I’m behind on my blogging, unfortunately: I normally try to have no more than one game finished and unblogged, but right now I have four. So I can’t quite remember what I had to say about Minit; fortunately, I didn’t have a ton to say about it, so that’s not the worst thing.
It was a pleasant way to spend some time? It’s working in a good genre, adding in a good hook to that, executing well on both of those aspects, and not overstaying its welcome.
I guess the thing that struck me the most beyond the basic idea was how I was responding to it emotionally. Most of the time, the time limit was fine: mildly frustrating, but only very mildly. Because there was always something to do next after you died: so the bad news is that you died every minute, but the good news is that you almost always had an idea of what to do after that. And, as a corollary: the game is constantly giving you little wins, because by its very nature there’s always going to be some little success you can reach in 30-45 seconds, and while I didn’t actually make tangible progress every lifetime during my playthrough, I did maybe ever third or even every second lifetime, which is a very pleasant drip of accomplishments.

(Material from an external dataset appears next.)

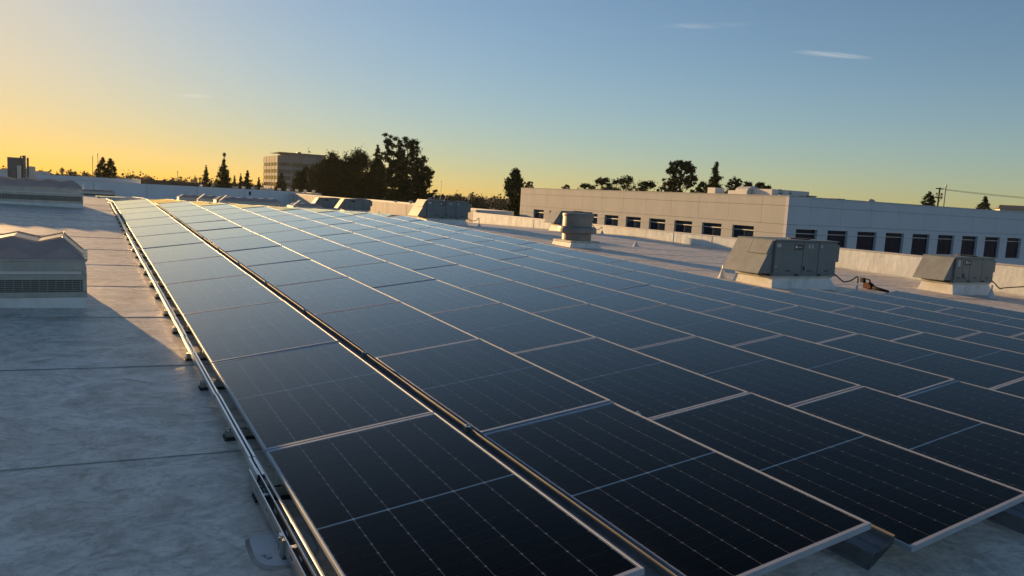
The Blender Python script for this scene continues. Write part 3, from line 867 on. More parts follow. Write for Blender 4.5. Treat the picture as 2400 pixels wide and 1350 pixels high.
r4, z4, b4 = rtu(14.17, 11.28, 'large grey air conditioner with slanted hood, nearest one on the right', 2.34, 1.26, 0.90, 0.24, 0.46)
bx, by_ = whip(14.17, 11.28, z4, b4, 2.34, 'black cable looping from the largest right-hand air conditioner')
boot(bx, by_, 'white pipe boot at the end of the large unit\'s cable', h=0.10, r=0.05, pipe=0.08)
boot(14.12, 12.96, 'white cone boot left of the large unit\'s hood', h=0.26, r=0.10)
r5, z5, b5 = rtu(20.95, 10.76, 'smaller grey air conditioner with wide hood at the right edge, before the cream parapet', 1.98, 0.98, 0.72, 0.28, 0.40, big=False, hood_flap=False)
bx, by_ = whip(20.95, 10.76, z5, b5, 1.98, 'black cable hanging off the air conditioner at the right edge', dx=0.55, dy=-0.95)
boot(bx, by_, 'rightmost white pipe boot, past the right-edge air conditioner', h=0.16, r=0.08)
boot(21.75, 10.1, 'white cone boot in front of the right-edge air conditioner', h=0.22, r=0.10, pipe=0.16)
rtu(13.82, 33.0, 'grey air conditioner with golden lit hood beyond the array, before the dark trees', 2.26, 1.30, 0.87, 0.16, 0.46, zb=0.27)
bx, by_ = whip(13.82, 33.0, 0.27, 0.2, 2.26, 'thin cable loop beside the air conditioner beyond the array', dx=0.42)
boot(bx, by_, 'small pale pipe boot beside the air conditioner beyond the array', h=0.14, r=0.10)
rtu(21.2, 32.3, 'air conditioner half hidden behind the round exhaust fan', 2.0, 1.0, 0.70, 0.30, 0.42, big=False, hood_flap=False)
bx, by_ = whip(21.2, 32.3, roof_z(21.2, 32.3), 0.35, 2.0, 'thin cable loop right of the exhaust fan', dx=0.42)
boot(bx, by_, 'small pale pipe boot right of the exhaust fan', h=0.18, r=0.10)
rtu(15.9, 53.7, 'right one of the two small far air conditioners by the far parapet', 2.0, 1.0, 0.78, 0.30, 0.48, big=False, hood_flap=False, detail=False)
rtu(15.3, 58.6, 'left one of the two small far air conditioners by the far parapet', 2.0, 1.0, 0.78, 0.30, 0.48, big=False, hood_flap=False, detail=False)
boot(18.89, 22.86, 'small white cone boot alone on the roof right of the exhaust fan', h=0.2, r=0.11, pipe=0.03)
boot(18.4, 53.2, 'tiny pale pipe boot right of the far pair of air conditioners', h=0.3, r=0.14)

# round exhaust fan
fx, fy = 15.0, 21.45
fz = roof_z(fx, fy)
root = thing('exhaust_fan', 'round grey exhaust fan with wide ring on a pale square base', 'exhaust fan', (fx, fy, fz))
MB().box(-0.72, 0.72, -0.66, 0.66, -0.1, 0.16, top=(-0.62, 0.62, -0.60, 0.60)).build('curb', M['curb'], root)
MB().box(-0.64, 0.64, -0.62, 0.62, 0.16, 0.235).build('base_cap', M['flash'], root, bevel=0.012)
MB().lathe([(0.54, 0.235), (0.54, 0.50)], 0, 0, 40).build('throat', M['fanmetal'], root, smooth=False)
MB().lathe([(0.56, 0.49), (0.70, 0.50), (0.72, 0.53), (0.72, 0.64), (0.69, 0.72), (0.60, 0.745), (0.55, 0.745)], 0, 0, 40).build('wind_band', M['fanmetal'], root)
MB().lathe([(0.545, 0.745), (0.545, 1.10), (0.565, 1.105), (0.57, 1.17), (0.555, 1.205), (0.48, 1.225), (0.05, 1.235)], 0, 0, 40).build('motor_cover', M['fanmetal'], root)
for k in range(5):
    a = math.radians(190 + k * 40)
    MB().lathe([(0.012, 0.42), (0.012, 0.435)], 0.545 * math.cos(a), 0.545 * math.sin(a), 8).build('rivet', M['bolt'], root)
for k in range(4):
    MB().box(-0.45 + 0.28 * k, -0.42 + 0.28 * k, -0.628, -0.618, 0.185, 0.21).build('fastener', M['acdark'], root)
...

The downside is when you get a little stuck. When that happens, you just want to be able to spend a little bit more time exploring and tugging on threads; so having to start over every minute makes that harder and more annoying. And, more subtly, it actively works against deeper / more creative thought: it keeps you (or at least kept me) in a more surface level of hypothesis generation. Not that there are deep puzzles to solve in Minit or anything, but, as is the nature of puzzles, sometimes one of them will randomly take longer for you to hit on a solution.
But the loops aren’t anywhere near as bad as in Outer Wilds: having to spend 30 seconds to get back to where you were just isn’t that bad. And I only really got stuck once; and, fortunately, just as I was starting to get really frustrated with that, Ariel wandered by and had a useful idea. (Which makes me curious if this would be a good game for two people to play together; it was certainly useful in that situation, but then the flip side is that, with the time pressure, it might be annoying to have to deal with suggestions from somebody else about what to do next, if you’re already a little on edge then you might not have mental bandwidth to think about what somebody else is saying? Dunno.)
Anyways, good game, pleasant way to spend three hours or so.